Typical of satisfied Rambler customers was a Lima, Ohio, owner who wrote: “... It is a truly wonderful piece of mech­anism. It starts immediately, runs like a jack rabbit and stops only at our will.”

Soon, the Thomas B. Jeffery Company began building larger cars and introduced a novel feature in a production auto--the spare wheel and tire, offered as optional extras. By 1905, the factory site in Kenosha, Wisconsin, occupied 14 acres with an additional 33 acres available for expan­sion and testing.

Thomas B. Jeffery died in March, 1910, after 35 years of valuable pioneer work in the automotive industry, but his heirs carried on the business.
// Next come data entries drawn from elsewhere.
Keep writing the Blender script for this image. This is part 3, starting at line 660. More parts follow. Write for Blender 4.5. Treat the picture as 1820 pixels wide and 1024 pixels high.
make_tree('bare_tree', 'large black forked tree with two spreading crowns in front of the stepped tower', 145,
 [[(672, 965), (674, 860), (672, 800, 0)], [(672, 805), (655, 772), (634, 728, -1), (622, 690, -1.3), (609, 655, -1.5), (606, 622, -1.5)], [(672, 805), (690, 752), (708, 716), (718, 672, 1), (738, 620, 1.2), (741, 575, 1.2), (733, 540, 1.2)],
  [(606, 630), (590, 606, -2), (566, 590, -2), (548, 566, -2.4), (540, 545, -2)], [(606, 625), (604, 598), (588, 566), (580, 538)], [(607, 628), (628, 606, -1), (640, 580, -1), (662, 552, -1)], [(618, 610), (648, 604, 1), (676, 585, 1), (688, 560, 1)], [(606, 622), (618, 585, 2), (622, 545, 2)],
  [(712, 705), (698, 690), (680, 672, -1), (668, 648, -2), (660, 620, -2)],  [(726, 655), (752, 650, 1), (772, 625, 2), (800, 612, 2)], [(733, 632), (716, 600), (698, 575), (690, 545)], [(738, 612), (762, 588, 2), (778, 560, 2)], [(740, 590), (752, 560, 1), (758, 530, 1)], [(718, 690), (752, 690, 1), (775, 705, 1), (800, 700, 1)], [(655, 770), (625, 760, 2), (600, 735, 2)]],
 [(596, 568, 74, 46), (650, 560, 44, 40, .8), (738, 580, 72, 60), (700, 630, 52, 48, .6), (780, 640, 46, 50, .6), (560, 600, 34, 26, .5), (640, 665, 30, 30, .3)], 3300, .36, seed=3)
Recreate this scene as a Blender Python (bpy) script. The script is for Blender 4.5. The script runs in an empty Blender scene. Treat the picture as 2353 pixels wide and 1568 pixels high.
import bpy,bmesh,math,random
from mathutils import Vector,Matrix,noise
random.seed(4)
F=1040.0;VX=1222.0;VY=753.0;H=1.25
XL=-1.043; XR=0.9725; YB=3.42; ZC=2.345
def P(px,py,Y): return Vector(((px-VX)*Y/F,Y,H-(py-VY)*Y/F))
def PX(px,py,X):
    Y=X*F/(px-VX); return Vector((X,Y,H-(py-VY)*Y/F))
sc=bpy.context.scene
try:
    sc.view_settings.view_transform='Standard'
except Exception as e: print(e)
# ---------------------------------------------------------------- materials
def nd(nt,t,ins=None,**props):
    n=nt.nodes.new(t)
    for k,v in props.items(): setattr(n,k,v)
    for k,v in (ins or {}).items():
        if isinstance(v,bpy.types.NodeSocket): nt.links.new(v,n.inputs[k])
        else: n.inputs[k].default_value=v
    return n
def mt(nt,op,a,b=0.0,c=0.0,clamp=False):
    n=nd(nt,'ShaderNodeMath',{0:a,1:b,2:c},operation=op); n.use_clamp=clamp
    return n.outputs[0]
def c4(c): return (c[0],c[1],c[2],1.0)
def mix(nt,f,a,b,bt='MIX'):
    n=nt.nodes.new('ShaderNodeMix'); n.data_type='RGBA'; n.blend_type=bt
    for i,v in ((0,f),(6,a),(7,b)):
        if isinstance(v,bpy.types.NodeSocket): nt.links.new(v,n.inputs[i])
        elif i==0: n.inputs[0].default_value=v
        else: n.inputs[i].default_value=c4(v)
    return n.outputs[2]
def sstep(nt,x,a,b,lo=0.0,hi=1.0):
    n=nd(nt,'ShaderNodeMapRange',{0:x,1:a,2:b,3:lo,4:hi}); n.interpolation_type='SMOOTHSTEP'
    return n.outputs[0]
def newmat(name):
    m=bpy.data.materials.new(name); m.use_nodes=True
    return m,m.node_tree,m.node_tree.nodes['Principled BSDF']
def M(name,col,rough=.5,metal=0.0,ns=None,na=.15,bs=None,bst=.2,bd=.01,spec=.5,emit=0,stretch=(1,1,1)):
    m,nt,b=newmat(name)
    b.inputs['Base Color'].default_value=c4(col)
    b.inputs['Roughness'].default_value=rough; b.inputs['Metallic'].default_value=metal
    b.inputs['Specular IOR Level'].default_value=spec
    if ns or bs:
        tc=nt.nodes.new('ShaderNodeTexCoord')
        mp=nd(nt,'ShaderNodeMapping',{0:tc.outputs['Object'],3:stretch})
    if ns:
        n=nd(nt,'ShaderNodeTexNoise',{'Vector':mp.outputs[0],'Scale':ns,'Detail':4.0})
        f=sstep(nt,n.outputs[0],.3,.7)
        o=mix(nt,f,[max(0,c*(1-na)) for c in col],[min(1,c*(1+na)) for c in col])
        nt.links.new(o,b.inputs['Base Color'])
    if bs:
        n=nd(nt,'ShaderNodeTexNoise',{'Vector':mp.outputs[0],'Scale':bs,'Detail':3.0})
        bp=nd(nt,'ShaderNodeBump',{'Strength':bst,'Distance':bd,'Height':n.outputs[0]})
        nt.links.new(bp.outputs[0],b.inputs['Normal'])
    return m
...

The publicity highlight in the popular little Rambler’s life was a photo of President Taft sitting in one of the cars. By 1910, however, it had moved out of the low-price bracket for good. That year, a Rambler five-passenger limousine was marketed for $3,350 and was described in the catalog as having: “... 36 x 5 inch tires, the interior finished in Bedford cord, electrically lighted, mahogany ceiling and sides, speaking tube, mirror, clock, cigar case and broom holder...” There was an even more expensive model--the seven-passenger limousine which retailed at $3,750 and epitomized luxury. It was already a year since Seaman had become the first auto body builder to reinforce woodwork with steel, and now the Rambler demand for bodies was absorbing more and more of the Seaman Company’s activities.

With the coming of 1914, the Thomas B. Jeffery heirs de­cided to drop the name Rambler and perpetuate the family name in the automobile. Accordingly, when the Rambler Cross Country model went out of production at the close of 1913, a new model bearing the Jeffery emblem was introduced. This was a four-cylinder, sporty-looking roadster with wire wheels and a long hood. The public went for it with equal enthusiasm, knowing that even though the name had changed, the quality of the company’s products could be counted on to remain the same.

The Company’s activities by this time were not confined to pleasure cars. Jeffery had already been a year in the truck business, with a Rambler model. In 1914, came the first Jeffery delivery truck with a 1,500-pound payload. A one-ton truck was also introduced that year. These were followed by three-quarter and one-and-a-half ton trucks, and then by the famous Jeffery Quad truck--extensively used in World War I.

The Jeffery car, however, retained its new identity for but a brief spell. Nevertheless, it contributed one more historical “stepping stone.” A combined Jeffery-Chesterfield adver­tisement, which appeared in the Saturday Evening Post dur­ing 1915, was the first ever accepted by a magazine to show, openly, a woman smoking a cigarette.

By 1916, with business about at peak, the Jeffery owners decided to retire from the industry. On July 13, 1916, the Kenosha Evening News carried a banner headline consisting of three terse words: JEFFERY PLANT SOLD. The buyer was Charles W. Nash, one of the great men of the automotive industry, who had retired from the presidency of General Mo­tors Corporation.

The new owner took active command of the business in September of that year, but it was not until 1918 that the first Nash-designed car appeared on the market. Meantime, the manufacture of Jeffery products continued uninterrupted right up until the fall of 1917. That year more bodies than ever before were produced by Seaman for the Nash organization. The old firm’s continuing good fortune was due not merely to some lucky star, but to the wisdom of the new management. The year that the Nash was introduced brought sales totaling 10,000 units--which proved that the public, faithful to the old Jeffery, also recognized a good thing when it was new.